Records with scene code:
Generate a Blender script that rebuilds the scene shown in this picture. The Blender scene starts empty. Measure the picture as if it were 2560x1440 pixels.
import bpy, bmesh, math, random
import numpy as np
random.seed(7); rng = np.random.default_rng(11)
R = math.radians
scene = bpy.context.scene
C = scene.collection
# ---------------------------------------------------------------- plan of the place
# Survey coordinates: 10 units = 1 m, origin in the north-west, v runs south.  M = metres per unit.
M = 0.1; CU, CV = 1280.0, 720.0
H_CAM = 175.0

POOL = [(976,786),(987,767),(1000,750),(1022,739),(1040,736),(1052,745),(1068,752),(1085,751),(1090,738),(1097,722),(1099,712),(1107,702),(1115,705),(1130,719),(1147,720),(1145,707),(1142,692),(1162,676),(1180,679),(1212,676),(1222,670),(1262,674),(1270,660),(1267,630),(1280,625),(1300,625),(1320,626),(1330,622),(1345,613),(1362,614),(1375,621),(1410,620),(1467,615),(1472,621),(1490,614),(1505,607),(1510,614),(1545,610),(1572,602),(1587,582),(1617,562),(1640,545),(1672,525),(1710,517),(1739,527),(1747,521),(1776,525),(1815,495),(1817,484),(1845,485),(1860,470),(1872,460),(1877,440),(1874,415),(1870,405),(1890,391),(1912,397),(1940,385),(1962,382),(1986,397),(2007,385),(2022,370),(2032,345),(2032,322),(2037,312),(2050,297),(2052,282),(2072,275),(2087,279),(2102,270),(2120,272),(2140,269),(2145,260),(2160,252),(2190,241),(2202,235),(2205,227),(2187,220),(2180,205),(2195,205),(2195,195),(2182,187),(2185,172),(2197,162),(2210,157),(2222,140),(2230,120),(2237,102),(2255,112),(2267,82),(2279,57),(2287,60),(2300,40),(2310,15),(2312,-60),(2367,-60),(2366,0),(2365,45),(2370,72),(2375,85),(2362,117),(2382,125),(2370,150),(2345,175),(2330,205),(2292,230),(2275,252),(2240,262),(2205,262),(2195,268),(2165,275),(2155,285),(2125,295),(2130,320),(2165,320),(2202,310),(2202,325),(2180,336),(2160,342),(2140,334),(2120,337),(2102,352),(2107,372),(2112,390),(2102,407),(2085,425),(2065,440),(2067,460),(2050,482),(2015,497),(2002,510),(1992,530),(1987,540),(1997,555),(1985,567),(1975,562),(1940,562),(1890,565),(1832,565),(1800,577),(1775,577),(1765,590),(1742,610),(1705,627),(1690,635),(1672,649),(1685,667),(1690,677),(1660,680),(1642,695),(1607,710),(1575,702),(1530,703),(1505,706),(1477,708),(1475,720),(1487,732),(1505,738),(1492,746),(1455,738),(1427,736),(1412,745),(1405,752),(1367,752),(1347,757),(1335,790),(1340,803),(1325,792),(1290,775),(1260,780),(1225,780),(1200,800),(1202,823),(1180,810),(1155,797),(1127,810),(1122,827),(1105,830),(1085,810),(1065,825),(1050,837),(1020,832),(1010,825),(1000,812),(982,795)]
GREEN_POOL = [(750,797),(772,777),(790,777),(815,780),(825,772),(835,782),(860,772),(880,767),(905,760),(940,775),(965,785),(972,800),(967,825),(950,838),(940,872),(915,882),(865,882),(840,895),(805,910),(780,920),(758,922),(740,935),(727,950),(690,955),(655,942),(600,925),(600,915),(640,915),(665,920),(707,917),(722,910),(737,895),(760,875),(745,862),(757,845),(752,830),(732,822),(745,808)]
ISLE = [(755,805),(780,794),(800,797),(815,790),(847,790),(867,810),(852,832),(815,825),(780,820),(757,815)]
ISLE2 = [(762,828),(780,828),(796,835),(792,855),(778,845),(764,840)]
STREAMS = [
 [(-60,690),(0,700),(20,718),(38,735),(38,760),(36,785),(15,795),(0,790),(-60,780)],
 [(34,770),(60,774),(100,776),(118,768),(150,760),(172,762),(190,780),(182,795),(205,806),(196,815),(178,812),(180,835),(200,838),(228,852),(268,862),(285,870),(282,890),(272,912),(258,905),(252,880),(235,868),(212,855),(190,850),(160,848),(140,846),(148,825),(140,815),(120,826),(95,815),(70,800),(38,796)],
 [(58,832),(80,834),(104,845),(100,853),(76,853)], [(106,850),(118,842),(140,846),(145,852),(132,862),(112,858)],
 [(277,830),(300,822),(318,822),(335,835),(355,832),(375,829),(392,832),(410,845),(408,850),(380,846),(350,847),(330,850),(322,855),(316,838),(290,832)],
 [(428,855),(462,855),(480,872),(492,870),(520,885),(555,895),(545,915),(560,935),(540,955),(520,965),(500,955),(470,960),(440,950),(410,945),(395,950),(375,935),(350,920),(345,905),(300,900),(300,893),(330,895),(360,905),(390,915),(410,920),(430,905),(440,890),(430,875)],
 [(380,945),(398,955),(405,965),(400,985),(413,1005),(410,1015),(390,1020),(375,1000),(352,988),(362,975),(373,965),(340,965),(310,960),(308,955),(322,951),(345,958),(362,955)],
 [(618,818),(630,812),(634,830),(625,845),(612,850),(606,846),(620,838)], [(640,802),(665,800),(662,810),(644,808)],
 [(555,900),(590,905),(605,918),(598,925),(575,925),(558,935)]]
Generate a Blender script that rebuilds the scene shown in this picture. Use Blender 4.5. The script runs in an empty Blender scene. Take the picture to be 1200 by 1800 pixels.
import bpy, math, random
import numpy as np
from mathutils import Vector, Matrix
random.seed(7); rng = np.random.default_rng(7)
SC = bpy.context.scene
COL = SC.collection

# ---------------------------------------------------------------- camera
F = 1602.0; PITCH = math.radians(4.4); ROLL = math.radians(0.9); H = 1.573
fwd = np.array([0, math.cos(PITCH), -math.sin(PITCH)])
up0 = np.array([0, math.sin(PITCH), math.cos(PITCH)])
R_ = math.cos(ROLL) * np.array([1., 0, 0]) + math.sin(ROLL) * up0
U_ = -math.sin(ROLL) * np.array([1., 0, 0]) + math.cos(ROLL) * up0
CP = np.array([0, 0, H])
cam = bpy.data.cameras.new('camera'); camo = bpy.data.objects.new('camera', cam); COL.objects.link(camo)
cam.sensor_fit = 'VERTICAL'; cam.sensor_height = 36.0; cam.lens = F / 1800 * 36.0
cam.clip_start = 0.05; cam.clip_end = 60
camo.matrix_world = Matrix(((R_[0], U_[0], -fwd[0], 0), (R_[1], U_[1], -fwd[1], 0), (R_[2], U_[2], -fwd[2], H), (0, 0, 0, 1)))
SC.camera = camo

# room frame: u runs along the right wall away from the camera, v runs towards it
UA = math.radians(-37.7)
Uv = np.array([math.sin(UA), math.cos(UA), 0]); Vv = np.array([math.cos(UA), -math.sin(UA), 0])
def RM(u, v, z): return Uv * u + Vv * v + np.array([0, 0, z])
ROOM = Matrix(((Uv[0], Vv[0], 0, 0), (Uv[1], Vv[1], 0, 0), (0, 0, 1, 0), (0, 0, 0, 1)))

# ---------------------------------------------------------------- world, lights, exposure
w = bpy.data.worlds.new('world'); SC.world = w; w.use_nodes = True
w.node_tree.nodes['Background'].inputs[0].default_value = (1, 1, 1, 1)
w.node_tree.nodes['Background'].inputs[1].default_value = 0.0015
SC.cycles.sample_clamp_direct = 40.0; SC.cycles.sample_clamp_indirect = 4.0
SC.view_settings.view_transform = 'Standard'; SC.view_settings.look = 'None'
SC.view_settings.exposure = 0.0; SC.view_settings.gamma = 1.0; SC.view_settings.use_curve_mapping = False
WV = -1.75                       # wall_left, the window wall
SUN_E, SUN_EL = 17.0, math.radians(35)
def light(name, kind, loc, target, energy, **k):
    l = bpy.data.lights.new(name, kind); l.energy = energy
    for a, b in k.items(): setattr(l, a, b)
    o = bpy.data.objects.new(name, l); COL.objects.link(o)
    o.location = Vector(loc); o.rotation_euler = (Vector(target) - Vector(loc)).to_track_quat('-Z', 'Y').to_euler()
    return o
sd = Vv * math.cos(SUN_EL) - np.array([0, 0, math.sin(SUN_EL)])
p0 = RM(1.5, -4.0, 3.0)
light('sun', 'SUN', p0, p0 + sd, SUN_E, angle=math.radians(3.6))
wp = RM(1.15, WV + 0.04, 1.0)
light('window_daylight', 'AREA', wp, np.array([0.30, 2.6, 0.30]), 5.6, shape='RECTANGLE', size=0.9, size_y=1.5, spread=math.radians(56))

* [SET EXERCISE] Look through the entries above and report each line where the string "rebuilds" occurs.

* [REPLY]
Generate a Blender script that rebuilds the scene shown in this picture. The Blender scene starts empty. Measure the picture as if it were 2560x1440 pixels.
Generate a Blender script that rebuilds the scene shown in this picture. Use Blender 4.5. The script runs in an empty Blender scene. Take the picture to be 1200 by 1800 pixels.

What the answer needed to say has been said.